SARAH’S KEY and THE DEBT

I love double feature days.  Sometimes I even indulge in a triple feature day but time constraints make that a rare treat.

The afternoon of September 11th was a twofer, but given the date, I was in a pensive mood and selected a couple of somber films to build on that tone.

Sarah’s Key and The Debt have several things in common.  Each film has parallel storylines set in different historical periods, each has a connection to the Holocaust, and each features strong performances but fails to coalesce into movie magic.

Kristen Scott Thomas is superb in Sarah’s Key.   She really is capable of great subtlety and great depth of emotion at the same time in emotionally complex films.  Seeing this film reminded me how much I enjoyed her in the 2008 film I’ve Loved You So Long.

In Sarah’s Key, she plays a journalist working in Paris who discovers a secret about a young girl whose family was rounded up by the French government in 1942 – along with thousands of other Jews – and transported to Nazi death camps.

History is seldom straightforward, and French alliances in World War II lend support to that way of thinking.  The particulars of this story are fictionalized, but the historical backdrop is true.  The film is based on a novel that tells a story about a little girl who hides her brother when French officials come to arrest her family, but then she realizes that her family is going to be deported while the young boy is stuck in a closet in their empty apartment.

The film is engrossing and quite promising until the final act. Up until then, this is a carefully constructed and thoughtful narrative. but the end fizzles as the dramatic tension comes unraveled.

Sarah’s Key is worth seeing, but don’t expect it to finish as strong as it starts.

I have to give a similarly qualified recommendation to The Debt.

Helen Mirren plays a retired Mossad agent who becomes involved in modern day implications of a celebrated case she worked on years before in East Berlin.  In the sixties, she worked with two other agents to catch a doctor known as the butcher of Birkenau, a war criminal in hiding who had performed grotesque and cruel experiments on people interned at the concentration and extermination camp during the war.

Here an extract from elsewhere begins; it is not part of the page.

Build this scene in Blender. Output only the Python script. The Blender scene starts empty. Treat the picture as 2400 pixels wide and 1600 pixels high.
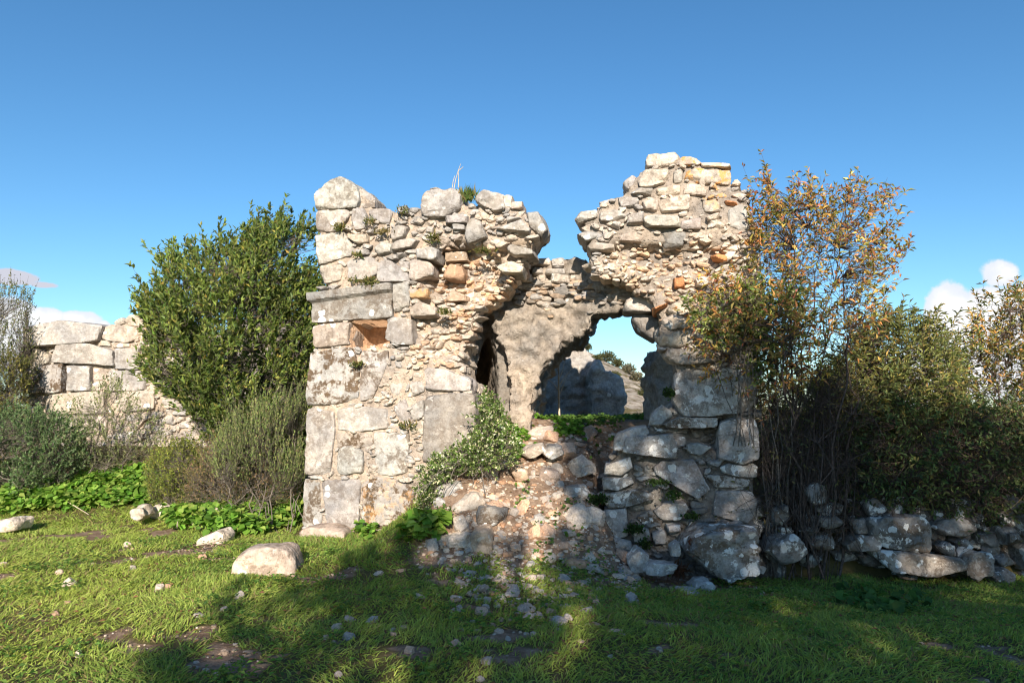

The story, like Sarah’s Key, is told in two timelines but this one with younger versions of the same main characters.  Jessica Chastain (seen recently in Tree of Life and The Help) plays the younger version of Mirren’s character, Rachel, and the story includes a love triangle involving Rachel with the two agents working with her.

Watching The Debt, I kept thinking it either needed some of the sustained tension of the best sequences in Hitchcock’s (otherwise mediocre) Cold War film Torn Curtain or the remarkable and dazzling interiority of one of my favorite films, The Lives of Others, which is set in East Germany but in the 1980s.

I think most people will find it entertaining, but there’s just no magic there.  My favorite film by director John Madden is Shakespeare in LoveThe Debt is competently made with good performances, but it’s not likely to have the sustained following of Shakespeare in Love, which I wouldn’t mind watching again most any time.

Movie magic is an elusive thing.  After seeing my Sunday double feature, I came home and noticed that Casablanca was scheduled to air at 8 p.m.  I had some work to do but decided to “watch” the film at the same time, and I did more actual watching than planned because I couldn’t stop looking.  There’s an example of movie magic; Casablanca is a film that never loses its luster.  It continued my World War II theme of the day as well and contains a notable flashback sequence if not a parallel storyline.

Later this semester, students taking my Introduction to Film class will see Casablanca, many of them for the first time.  It’s a gift I’m happy to give them, and I hope they appreciate the magic.